A partir daí, aborda-se o impacto ambiental do desenvolvimento urbano. A discussão deságua no Programa de Despoluição da Baía de Guanabara, financiado pelo empréstimo do Banco Mundial de Desenvolvimento.

Em Niterói, a embarcação passa pelo Museu de Arte Contemporânea e pela ponte. A esta altura, os professores mostram aos alunos onde acontece a troca das águas da baía com o Oceano Atlântico.

Na volta para o cais, o saveiro pára em frente à Praça XV. De posse de ilustrações da praça XV desde 1500 até os dias de hoje, os professores debatem com os alunos as transformações da cidade que aconteceram no Centro do Rio, desde a chegada da família real, passando pelo Império, pela República Velha e pela administração de Pereira Passos, que promoveu a maior urbanização da história do Rio. Neste momento, fala-se também de questões sociais como a expulsão dos moradores dos cortiços do Centro para as favelas, durante a construção da Avenida Rio Branco, e da demolição do Morro do Castelo.
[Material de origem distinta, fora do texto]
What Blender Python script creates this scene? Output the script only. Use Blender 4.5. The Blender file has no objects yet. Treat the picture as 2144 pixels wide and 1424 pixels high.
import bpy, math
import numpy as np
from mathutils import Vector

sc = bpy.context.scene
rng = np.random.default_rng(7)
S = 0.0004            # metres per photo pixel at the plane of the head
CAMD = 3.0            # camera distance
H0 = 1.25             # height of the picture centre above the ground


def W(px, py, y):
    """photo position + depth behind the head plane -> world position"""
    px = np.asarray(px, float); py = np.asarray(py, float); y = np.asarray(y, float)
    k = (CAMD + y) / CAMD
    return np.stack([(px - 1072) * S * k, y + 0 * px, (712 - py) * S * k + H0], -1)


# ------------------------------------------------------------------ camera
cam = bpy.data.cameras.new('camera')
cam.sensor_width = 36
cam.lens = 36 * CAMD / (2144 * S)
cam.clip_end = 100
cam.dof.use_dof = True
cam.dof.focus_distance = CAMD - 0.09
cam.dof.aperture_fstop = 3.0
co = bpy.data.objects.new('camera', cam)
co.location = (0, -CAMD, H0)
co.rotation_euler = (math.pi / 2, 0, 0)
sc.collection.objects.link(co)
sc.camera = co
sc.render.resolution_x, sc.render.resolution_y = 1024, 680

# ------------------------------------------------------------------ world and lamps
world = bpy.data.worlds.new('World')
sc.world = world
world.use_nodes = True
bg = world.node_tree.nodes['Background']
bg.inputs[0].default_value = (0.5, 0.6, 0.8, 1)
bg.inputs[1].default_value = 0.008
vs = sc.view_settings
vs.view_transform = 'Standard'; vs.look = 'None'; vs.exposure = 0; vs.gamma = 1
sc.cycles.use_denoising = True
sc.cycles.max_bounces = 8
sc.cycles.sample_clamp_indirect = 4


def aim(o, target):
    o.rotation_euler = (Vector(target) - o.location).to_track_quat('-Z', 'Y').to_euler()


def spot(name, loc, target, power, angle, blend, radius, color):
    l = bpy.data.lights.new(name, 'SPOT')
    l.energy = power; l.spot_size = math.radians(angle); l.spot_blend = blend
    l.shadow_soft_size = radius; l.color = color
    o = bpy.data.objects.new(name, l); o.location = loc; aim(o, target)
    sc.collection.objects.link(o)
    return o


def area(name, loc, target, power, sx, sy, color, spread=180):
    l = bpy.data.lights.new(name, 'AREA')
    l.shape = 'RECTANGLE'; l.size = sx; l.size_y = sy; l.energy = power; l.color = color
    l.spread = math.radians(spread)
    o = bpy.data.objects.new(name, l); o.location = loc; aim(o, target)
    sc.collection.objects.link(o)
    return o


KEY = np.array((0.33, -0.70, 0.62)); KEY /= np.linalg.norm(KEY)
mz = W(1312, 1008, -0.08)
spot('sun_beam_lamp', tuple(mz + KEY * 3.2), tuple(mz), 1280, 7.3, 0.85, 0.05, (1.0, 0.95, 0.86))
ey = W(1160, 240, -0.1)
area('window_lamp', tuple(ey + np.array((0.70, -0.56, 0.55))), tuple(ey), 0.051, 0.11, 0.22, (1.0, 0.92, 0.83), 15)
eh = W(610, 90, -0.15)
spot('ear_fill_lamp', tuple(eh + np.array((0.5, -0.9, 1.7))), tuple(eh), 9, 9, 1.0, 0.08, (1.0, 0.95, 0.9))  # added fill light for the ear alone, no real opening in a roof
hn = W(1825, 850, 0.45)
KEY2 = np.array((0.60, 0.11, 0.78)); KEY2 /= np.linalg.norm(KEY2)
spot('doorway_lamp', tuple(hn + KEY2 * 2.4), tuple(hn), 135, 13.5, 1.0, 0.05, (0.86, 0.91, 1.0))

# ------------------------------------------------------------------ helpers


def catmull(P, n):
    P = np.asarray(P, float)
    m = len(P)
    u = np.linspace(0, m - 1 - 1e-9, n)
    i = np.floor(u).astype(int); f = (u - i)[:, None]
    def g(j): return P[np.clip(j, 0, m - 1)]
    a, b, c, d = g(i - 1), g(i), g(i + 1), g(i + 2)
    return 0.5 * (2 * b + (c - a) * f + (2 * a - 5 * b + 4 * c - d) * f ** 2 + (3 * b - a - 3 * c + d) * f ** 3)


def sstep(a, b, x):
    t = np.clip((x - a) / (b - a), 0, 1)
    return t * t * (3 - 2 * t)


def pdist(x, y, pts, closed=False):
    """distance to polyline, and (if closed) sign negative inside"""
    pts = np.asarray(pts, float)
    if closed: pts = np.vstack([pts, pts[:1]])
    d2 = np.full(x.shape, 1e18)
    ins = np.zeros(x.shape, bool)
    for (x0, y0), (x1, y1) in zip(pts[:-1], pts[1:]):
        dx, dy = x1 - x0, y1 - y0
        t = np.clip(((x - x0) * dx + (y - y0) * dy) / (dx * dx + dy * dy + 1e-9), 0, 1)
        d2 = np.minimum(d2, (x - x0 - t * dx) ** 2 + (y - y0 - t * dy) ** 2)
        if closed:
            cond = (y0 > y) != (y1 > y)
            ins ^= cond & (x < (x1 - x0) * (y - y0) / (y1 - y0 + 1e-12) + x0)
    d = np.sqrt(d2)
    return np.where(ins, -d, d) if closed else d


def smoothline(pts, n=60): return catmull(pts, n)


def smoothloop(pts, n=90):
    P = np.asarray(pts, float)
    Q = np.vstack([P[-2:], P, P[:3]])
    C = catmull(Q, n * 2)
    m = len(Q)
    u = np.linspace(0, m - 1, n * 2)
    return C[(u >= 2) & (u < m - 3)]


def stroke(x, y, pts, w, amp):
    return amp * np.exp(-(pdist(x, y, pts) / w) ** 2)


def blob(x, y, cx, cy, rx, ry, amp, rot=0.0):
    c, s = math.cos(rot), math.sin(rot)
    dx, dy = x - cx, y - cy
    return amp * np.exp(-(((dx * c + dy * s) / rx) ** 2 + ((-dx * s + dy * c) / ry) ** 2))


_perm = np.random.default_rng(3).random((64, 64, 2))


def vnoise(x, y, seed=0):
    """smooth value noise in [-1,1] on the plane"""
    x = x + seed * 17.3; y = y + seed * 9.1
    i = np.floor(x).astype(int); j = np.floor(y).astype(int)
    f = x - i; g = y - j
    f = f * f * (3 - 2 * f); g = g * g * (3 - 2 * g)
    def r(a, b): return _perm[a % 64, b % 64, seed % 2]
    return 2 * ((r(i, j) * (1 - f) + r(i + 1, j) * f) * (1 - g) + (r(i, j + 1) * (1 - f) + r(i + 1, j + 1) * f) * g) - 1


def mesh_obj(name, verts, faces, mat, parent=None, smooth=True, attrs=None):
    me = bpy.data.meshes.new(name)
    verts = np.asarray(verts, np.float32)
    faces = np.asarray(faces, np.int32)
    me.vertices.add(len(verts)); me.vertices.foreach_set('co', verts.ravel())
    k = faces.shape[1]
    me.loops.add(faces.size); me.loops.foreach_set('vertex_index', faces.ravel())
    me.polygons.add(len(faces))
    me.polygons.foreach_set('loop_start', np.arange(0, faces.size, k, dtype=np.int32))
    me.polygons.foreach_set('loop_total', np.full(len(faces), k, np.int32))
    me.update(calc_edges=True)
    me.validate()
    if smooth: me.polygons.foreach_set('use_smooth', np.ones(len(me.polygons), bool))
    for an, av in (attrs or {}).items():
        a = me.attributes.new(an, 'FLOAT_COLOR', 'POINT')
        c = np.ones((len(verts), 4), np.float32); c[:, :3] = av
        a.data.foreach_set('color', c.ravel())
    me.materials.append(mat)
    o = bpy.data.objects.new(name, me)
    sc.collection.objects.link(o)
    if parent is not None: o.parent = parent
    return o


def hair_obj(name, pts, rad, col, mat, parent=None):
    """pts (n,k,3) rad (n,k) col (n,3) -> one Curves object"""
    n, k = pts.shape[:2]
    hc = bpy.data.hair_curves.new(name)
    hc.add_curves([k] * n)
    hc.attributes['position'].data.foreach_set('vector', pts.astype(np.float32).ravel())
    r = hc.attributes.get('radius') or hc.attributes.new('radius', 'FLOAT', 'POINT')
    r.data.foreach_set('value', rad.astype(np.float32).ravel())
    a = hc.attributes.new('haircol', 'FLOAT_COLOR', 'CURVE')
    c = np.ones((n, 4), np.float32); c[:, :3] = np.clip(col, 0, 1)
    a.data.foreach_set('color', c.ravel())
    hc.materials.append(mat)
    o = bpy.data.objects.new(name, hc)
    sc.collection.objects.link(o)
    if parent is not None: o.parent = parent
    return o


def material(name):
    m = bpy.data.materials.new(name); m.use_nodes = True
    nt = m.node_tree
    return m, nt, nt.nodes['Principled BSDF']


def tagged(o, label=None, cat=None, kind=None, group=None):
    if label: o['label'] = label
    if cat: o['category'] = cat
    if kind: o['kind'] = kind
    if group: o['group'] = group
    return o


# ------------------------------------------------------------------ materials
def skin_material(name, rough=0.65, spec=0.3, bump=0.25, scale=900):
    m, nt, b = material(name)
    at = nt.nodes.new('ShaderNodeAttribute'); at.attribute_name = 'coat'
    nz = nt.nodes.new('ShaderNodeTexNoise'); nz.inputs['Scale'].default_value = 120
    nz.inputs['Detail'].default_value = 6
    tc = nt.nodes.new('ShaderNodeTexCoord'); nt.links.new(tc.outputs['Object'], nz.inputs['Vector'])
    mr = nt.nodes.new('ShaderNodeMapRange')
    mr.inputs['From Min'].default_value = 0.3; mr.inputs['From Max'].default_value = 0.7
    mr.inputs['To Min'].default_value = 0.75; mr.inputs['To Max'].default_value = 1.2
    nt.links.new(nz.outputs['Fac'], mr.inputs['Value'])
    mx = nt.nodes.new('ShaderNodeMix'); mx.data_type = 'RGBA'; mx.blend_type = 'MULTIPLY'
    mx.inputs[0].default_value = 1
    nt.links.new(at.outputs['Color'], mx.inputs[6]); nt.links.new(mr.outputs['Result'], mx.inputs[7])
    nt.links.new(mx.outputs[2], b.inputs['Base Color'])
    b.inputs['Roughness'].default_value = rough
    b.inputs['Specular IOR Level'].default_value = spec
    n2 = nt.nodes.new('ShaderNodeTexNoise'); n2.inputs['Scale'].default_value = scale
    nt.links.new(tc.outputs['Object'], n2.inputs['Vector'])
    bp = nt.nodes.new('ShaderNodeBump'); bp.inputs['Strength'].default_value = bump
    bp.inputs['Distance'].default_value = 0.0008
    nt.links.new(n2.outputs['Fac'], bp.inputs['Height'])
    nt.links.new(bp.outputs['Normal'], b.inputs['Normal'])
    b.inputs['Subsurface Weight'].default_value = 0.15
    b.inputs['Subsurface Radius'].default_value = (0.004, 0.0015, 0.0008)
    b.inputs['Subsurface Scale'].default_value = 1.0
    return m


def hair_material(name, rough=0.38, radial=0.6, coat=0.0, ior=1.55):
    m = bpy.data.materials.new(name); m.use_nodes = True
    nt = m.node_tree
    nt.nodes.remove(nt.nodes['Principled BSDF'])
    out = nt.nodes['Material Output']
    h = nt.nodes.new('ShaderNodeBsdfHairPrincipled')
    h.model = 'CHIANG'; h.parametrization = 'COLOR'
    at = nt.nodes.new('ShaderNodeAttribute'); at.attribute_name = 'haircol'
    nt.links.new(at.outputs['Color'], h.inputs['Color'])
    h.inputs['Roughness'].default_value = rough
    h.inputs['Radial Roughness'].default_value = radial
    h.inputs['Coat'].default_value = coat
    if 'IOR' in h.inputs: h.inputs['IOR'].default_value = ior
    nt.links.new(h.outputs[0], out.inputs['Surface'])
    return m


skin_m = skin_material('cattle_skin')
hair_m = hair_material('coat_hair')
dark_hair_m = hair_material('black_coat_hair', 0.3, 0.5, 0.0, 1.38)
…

Para fixar mais as informações, os professores fazem uma gincana entre os alunos com questões relacionadas aos conteúdos: “Dividimos os alunos em grupos de índios rivais. O vencedor recebe uma premiação ao final da viagem” – conta o professor André Ricardo. Interdisciplinar, o programa do projeto é embasado no livro “Baía da Guanabara e Ecossistemas Periféricos”, do geógrafo Elmo Amador, em pesquisas de campo e congressos: “Os conteúdos são interativos porque não se pode falar em história da ocupação do Rio sem se falar em Geografia, História do Brasil e transformações ambientais”, justifica Valéria.

O estudante do Iguaçuano Claudio Henrique Freitas, de 15 anos, sintetiza bem os benefícios da aula-passeio: “Achava que os conteúdos ficavam distantes dos alunos e agora começo a entender tudo, associando o que eu ouvi em sala de aula ao que eu vejo. Estamos vivenciando o que estudamos”, entusiasma-se.
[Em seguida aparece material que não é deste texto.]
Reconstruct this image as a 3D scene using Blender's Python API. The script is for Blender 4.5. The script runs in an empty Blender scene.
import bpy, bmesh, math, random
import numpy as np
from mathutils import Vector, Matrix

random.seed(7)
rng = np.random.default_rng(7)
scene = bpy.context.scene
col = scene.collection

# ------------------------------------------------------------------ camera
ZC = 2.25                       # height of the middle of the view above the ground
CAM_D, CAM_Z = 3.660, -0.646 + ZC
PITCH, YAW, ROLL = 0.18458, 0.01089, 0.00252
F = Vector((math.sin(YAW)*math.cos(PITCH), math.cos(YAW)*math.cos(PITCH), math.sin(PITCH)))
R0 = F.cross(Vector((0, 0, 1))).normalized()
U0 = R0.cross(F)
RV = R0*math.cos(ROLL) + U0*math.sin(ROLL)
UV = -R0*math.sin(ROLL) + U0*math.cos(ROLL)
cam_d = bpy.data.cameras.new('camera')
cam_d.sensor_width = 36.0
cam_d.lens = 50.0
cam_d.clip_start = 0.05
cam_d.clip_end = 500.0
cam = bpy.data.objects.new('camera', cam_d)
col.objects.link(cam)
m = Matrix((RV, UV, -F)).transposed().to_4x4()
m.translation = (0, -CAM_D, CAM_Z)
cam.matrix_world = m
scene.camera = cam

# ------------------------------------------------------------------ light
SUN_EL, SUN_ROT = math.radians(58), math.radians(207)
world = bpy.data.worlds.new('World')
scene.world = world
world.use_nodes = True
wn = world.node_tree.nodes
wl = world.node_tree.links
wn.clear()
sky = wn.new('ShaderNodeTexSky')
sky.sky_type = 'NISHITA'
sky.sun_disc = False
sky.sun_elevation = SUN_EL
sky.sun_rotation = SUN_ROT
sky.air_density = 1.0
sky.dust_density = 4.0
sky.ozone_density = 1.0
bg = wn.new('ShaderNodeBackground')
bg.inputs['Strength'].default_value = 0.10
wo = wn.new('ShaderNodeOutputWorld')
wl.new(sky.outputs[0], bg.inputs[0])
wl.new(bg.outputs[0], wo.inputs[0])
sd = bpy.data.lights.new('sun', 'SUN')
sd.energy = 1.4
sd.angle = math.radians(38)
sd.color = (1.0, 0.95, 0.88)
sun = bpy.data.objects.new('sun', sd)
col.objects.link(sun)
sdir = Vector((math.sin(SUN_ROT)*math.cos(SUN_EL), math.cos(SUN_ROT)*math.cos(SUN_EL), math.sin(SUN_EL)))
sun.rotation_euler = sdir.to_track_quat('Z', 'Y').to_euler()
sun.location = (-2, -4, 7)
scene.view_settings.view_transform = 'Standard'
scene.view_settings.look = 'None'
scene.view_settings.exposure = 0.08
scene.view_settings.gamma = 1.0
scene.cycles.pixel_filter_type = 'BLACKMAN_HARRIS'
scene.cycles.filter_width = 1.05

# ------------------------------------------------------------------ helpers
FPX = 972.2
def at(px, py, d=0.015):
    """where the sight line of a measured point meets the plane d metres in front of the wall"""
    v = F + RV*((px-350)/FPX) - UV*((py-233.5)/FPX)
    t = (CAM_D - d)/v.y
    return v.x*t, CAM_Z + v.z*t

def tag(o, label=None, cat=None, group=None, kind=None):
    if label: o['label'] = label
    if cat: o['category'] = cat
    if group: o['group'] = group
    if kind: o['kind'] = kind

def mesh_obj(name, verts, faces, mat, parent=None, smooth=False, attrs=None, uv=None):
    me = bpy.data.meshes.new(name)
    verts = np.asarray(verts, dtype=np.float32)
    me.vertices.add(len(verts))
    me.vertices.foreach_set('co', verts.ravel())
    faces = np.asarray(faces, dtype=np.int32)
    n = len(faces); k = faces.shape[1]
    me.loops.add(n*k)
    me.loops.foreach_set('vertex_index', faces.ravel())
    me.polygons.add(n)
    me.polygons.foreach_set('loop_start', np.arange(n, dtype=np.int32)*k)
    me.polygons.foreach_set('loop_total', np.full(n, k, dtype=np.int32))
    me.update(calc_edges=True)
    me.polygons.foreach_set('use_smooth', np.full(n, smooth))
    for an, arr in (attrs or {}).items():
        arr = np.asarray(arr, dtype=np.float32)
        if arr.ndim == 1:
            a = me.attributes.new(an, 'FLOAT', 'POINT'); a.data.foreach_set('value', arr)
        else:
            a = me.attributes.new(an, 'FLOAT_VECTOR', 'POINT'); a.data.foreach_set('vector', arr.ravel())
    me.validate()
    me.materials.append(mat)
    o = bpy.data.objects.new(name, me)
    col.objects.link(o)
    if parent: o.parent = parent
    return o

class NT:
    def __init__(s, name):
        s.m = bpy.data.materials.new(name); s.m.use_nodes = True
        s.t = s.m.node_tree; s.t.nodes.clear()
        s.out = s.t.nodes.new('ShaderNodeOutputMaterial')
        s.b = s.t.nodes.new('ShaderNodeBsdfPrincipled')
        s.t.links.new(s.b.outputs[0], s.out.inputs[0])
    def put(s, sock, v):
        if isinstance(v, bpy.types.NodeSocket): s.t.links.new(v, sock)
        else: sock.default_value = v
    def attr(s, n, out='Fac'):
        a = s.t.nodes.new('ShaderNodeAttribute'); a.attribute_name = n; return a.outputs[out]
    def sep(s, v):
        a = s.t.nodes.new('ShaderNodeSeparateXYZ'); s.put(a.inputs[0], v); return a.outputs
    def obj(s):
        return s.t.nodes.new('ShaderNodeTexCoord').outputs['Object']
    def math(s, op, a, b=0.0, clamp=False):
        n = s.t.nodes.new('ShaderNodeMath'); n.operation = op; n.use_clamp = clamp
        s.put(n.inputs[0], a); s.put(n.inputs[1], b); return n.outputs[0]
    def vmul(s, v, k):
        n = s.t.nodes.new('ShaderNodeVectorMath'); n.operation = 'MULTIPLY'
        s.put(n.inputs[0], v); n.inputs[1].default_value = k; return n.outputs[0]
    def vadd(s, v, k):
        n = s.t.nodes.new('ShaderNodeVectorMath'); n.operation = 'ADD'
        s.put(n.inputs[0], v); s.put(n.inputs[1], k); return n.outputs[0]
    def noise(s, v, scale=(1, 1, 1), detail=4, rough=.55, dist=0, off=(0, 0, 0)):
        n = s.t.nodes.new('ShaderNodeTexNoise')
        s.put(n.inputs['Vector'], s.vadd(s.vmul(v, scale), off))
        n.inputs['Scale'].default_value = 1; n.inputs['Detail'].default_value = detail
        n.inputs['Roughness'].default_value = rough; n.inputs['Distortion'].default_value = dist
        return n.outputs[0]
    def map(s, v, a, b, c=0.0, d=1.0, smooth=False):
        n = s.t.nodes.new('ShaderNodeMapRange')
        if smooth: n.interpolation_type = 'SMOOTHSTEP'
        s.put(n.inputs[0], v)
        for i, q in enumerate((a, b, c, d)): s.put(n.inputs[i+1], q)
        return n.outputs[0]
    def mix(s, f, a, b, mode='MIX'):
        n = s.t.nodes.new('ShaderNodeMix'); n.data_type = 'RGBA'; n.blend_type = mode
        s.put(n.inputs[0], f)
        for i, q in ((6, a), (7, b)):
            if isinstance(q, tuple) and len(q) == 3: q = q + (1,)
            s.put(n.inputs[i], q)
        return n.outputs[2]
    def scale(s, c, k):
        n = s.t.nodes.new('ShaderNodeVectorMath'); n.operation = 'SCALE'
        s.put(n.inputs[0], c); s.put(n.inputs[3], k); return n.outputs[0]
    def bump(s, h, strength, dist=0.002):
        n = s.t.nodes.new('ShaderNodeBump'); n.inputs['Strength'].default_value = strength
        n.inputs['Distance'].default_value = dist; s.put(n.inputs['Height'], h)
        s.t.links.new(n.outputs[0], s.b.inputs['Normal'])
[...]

Segundo o professor André Ricardo, nas aulas em espaços informais as imagens ajudam os estudantes a fixarem os conteúdos, principalmente se eles forem previamente preparados pela escola. A professora Valéria Vieira, porém, chama-nos a atenção para um ponto importante. A turma que vai fazer o passeio deve estar consciente de que não se trata de mero entretenimento, mas de uma aula fora do espaço tradicional. Isto, segundo ela, vai determinar a aprendizagem.
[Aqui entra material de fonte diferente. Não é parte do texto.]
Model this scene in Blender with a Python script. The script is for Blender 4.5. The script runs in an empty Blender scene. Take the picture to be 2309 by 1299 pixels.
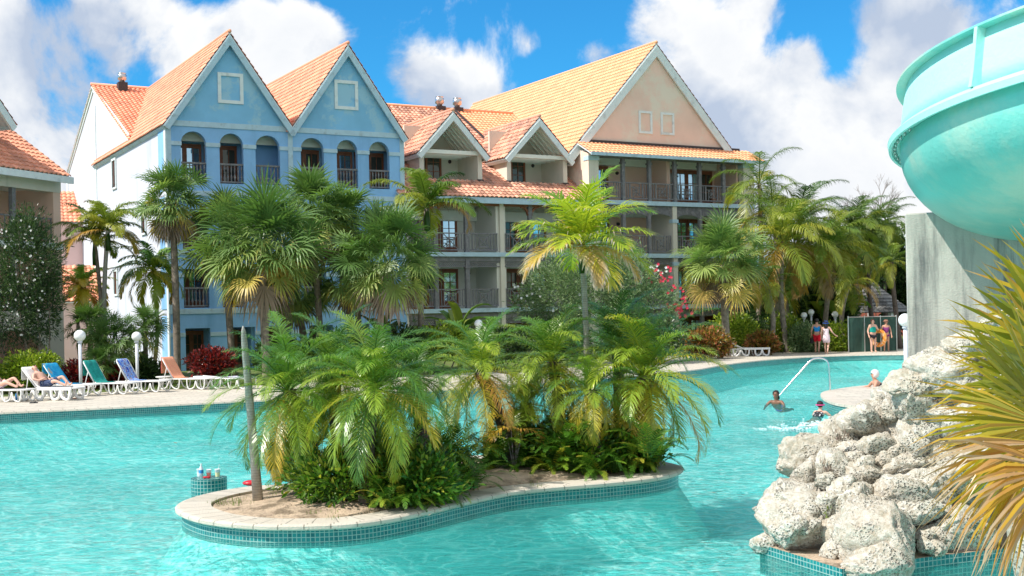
import bpy, bmesh, math, random
from math import sin, cos, pi, radians, sqrt, atan2
from mathutils import Vector, Matrix, noise, Quaternion
random.seed(7)
SC = bpy.context.scene
COL = SC.collection

# ------------------------------------------------------------ camera
F = 2750.0; CX = 1154.5; CY = 705.0; ROLL = math.atan(.021); CH = 2.4     # in pixels of the 2309 px wide photograph
cd = bpy.data.cameras.new('camera'); cam = bpy.data.objects.new('camera', cd); COL.objects.link(cam)
cd.sensor_width = 36; cd.lens = 36 * F / 2309; cd.clip_start = .1; cd.clip_end = 3000
cd.shift_y = (CY - 649.5) / 2309
cam.location = (0, 0, CH)
cam.rotation_euler = (Matrix.Rotation(ROLL, 4, 'Y') @ Matrix.Rotation(pi / 2, 4, 'X')).to_euler()
SC.camera = cam

def ray(px, py):
    u = (px - CX) / F; w = (CY - py) / F
    return (u * cos(ROLL) + w * sin(ROLL), 1.0, -u * sin(ROLL) + w * cos(ROLL))
def at(px, py, d):
    r = ray(px, py); return Vector((r[0] * d, d, CH + r[2] * d))
def gz(px, py, z=0.):
    r = ray(px, py); t = (z - CH) / r[2]; return Vector((r[0] * t, t, z))

# ------------------------------------------------------------ sun, sky, exposure
SUN_EL = radians(50)
sv = Vector((-.905, -.425, 0)).normalized() * cos(SUN_EL) + Vector((0, 0, sin(SUN_EL)))
sl = bpy.data.lights.new('sun', 'SUN'); so = bpy.data.objects.new('sun', sl); COL.objects.link(so)
sl.energy = 4.6; sl.angle = radians(.5); sl.color = (1, .95, .87)
so.rotation_euler = sv.to_track_quat('Z', 'Y').to_euler()
W = bpy.data.worlds.new('World'); SC.world = W; W.use_nodes = True
nt = W.node_tree; nt.nodes.clear()
def N(t, typ, **k):
    n = t.nodes.new(typ)
    for a, b in k.items():
        if a.startswith('i_'):
            n.inputs[a[2:].replace('_', ' ')].default_value = b
        else: setattr(n, a, b)
    return n
def math_(t, op, a, b=None, c=None, clamp=False):
    n = t.nodes.new('ShaderNodeMath'); n.operation = op; n.use_clamp = clamp
    for i, x in enumerate((a, b, c)):
        if x is None: continue
        if isinstance(x, (int, float)): n.inputs[i].default_value = x
        else: t.links.new(x, n.inputs[i])
    return n.outputs[0]
def mixc(t, fac, a, b, mode='MIX'):
    n = t.nodes.new('ShaderNodeMix'); n.data_type = 'RGBA'; n.blend_type = mode
    for s, x in ((n.inputs[0], fac), (n.inputs[6], a), (n.inputs[7], b)):
        if isinstance(x, (int, float)): s.default_value = x
        elif isinstance(x, tuple): s.default_value = (x + (1,))[:4]
        else: t.links.new(x, s)
    return n.outputs[2]
sky = N(nt, 'ShaderNodeTexSky', sky_type='NISHITA', sun_disc=False)
sky.sun_elevation = SUN_EL; sky.sun_rotation = atan2(sv.x, sv.y); sky.air_density = 1.0; sky.dust_density = .3; sky.ozone_density = 2.5
tc = N(nt, 'ShaderNodeTexCoord'); D = tc.outputs['Generated']
blue = mixc(nt, 1.0, sky.outputs[0], (.20, .90, 1.30), 'MULTIPLY')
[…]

A maioria das turmas que faz a viagem avalia o que foi ensinado durante a aula no barco. Outras o fazem depois, em sala de aula. O professor de História do Colégio Iguaçuano, Sérgio Lucena, por exemplo, vai fazer um debate com os alunos, dentro de sala. Mas há instituições de ensino que vão mais longe. É o caso do Colégio São José, cujos alunos, durante o passeio, coletaram material no local para fazerem análises em laboratório, na aula de Ciências, e confeccionaram uma homepage sobre o passeio. A escola aproveitou ao máximo o programa e enriqueceu a aprendizagem dos alunos.

De toda a experiência, fica um alerta importante. Para que a nova geração cuide da baía, é preciso que conheça sua beleza, tenha consciência de sua importância e a valorize. É necessário acabar com a idéia de que ela é poluída e suja. A troca de água da Baía de Gua-nabara, que acontece na altura de Niterói, é muito grande, porque ela não é muito fechada e isto garante a limpeza. As gerações futuras não vão ter carinho por lugares que não conhecem bem . Portanto, precisam conhecer a baía e saber de sua importância”, diz o professor André Ricardo.